> **What you will do**: Determine how many lines contain the string "this" and reply with that number alone.

> **Dataset entries**:
# # # #

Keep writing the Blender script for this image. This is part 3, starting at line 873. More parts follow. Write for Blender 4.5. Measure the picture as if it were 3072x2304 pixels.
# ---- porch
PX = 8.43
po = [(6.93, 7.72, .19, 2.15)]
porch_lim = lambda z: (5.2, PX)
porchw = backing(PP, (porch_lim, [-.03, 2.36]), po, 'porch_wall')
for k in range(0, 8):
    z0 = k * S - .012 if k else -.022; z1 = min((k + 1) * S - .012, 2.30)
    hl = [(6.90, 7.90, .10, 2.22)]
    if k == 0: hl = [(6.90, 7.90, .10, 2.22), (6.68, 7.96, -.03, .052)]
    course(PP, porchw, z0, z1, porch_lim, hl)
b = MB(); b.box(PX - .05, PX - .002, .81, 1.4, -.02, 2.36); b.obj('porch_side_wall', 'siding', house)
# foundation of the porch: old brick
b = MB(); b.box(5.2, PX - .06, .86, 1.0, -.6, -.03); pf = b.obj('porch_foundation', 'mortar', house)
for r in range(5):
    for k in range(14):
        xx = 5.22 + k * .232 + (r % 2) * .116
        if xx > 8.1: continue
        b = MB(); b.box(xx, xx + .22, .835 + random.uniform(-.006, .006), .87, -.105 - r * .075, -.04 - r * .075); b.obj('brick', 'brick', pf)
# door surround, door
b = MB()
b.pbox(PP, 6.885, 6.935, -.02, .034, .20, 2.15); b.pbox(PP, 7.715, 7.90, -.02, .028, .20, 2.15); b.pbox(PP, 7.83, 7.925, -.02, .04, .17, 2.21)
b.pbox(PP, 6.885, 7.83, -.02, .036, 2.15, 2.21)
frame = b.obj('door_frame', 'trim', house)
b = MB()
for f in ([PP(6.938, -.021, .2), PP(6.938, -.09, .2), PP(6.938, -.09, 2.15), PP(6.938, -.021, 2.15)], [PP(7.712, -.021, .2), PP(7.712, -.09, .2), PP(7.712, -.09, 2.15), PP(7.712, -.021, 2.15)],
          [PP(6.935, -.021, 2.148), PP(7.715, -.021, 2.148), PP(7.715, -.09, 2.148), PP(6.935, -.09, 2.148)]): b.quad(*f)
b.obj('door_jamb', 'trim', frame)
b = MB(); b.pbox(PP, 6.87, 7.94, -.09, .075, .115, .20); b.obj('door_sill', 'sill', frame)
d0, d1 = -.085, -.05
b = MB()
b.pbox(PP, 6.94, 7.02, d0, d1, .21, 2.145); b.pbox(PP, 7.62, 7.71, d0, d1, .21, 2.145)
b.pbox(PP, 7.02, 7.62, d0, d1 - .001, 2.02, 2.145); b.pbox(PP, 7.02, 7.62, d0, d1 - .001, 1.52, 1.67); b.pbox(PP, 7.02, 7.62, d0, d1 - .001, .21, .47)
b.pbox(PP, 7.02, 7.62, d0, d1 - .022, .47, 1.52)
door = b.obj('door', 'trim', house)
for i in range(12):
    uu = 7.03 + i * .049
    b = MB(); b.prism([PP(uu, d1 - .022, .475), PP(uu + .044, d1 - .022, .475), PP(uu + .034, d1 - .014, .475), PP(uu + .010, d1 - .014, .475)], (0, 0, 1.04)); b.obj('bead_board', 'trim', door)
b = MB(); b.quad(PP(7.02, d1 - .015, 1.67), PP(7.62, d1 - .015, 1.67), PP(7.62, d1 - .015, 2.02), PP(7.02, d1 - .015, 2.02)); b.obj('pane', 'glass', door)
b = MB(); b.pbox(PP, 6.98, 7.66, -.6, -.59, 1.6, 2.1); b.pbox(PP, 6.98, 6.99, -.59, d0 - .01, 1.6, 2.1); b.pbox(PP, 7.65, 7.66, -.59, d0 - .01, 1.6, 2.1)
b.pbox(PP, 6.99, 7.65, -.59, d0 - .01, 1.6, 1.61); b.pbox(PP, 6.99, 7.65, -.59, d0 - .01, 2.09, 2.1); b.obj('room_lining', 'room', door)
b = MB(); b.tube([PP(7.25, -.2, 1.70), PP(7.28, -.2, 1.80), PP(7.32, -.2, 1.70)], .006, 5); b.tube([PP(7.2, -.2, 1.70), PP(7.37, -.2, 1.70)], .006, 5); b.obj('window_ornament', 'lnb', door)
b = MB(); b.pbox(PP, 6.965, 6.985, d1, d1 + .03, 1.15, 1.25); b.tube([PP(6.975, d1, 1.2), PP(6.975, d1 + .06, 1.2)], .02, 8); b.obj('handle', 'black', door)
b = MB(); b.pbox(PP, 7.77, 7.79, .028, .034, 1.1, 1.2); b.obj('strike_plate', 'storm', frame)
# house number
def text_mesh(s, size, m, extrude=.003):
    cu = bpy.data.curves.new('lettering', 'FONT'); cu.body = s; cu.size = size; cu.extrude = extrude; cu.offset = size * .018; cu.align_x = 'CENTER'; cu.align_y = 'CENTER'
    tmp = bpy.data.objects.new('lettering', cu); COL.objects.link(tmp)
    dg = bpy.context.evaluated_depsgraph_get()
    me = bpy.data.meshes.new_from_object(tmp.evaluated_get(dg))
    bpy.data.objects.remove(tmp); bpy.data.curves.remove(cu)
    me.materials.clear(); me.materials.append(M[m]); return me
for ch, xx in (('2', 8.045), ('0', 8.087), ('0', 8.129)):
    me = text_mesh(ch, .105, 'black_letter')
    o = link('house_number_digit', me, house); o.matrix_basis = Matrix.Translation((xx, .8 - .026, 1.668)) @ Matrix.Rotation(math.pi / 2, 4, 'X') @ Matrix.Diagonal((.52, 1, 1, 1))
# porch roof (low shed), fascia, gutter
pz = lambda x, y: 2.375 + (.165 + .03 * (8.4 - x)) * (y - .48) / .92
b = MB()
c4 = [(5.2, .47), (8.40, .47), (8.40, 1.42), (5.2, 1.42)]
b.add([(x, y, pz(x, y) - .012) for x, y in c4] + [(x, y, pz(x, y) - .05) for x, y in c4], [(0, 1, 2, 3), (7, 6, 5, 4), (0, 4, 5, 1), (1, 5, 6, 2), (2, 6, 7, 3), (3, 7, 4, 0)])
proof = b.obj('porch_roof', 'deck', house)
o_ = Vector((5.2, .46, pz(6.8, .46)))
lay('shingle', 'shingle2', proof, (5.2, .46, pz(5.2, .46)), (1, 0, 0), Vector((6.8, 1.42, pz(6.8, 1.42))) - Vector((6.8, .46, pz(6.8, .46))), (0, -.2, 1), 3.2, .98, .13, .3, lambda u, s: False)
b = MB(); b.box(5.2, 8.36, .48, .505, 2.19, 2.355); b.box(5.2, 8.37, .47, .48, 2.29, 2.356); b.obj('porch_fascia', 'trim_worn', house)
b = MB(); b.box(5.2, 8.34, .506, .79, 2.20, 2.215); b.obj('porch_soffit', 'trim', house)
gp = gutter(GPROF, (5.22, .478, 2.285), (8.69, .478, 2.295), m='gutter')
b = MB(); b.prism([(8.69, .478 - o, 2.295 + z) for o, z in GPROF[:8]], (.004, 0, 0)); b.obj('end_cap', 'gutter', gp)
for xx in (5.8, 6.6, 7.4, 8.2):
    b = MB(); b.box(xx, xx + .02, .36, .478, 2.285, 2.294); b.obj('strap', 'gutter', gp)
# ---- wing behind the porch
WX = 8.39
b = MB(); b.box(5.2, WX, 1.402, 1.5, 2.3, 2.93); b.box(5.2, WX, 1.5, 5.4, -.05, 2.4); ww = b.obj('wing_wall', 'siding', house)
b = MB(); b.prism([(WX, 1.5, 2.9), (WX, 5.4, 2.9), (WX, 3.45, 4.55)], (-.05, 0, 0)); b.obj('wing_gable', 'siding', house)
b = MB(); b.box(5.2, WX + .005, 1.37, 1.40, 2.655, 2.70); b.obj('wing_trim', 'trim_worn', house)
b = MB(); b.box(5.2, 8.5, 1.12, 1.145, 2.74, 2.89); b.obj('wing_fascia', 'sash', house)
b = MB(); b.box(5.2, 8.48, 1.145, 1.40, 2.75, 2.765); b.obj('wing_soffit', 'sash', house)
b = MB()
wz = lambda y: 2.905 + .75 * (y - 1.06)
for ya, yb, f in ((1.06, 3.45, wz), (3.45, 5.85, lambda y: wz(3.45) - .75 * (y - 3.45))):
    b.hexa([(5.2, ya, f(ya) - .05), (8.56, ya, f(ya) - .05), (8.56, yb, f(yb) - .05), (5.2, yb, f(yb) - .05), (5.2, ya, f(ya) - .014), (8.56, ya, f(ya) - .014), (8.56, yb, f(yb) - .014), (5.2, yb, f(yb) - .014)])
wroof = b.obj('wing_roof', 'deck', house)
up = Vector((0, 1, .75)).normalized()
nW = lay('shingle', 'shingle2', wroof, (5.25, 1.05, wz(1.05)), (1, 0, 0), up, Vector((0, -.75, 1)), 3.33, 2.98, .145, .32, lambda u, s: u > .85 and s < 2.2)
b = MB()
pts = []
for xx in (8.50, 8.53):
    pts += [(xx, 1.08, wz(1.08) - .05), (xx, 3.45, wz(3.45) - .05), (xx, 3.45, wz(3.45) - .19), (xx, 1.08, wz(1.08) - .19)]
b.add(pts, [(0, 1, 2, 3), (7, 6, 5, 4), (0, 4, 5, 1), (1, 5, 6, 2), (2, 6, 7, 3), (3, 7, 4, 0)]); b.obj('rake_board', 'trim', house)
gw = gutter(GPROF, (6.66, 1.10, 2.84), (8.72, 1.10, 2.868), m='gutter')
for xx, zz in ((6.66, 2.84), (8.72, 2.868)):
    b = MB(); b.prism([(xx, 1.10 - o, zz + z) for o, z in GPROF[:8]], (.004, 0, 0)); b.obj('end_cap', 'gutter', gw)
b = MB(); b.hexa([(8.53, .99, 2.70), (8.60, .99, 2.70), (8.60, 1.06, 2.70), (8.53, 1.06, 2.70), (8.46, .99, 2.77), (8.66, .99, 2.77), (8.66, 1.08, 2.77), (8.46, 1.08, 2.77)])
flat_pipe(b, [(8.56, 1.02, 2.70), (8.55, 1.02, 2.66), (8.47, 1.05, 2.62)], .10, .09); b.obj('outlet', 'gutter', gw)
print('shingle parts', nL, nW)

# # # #

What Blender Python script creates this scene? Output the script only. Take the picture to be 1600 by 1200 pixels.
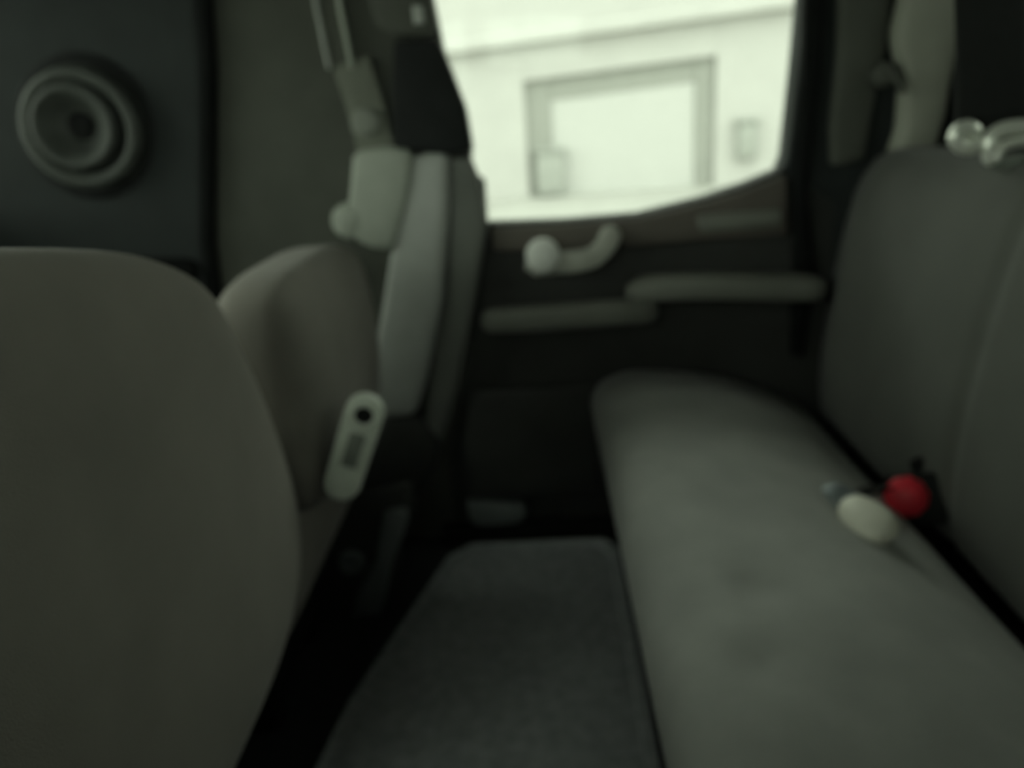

# # # #

> **Response below**: 2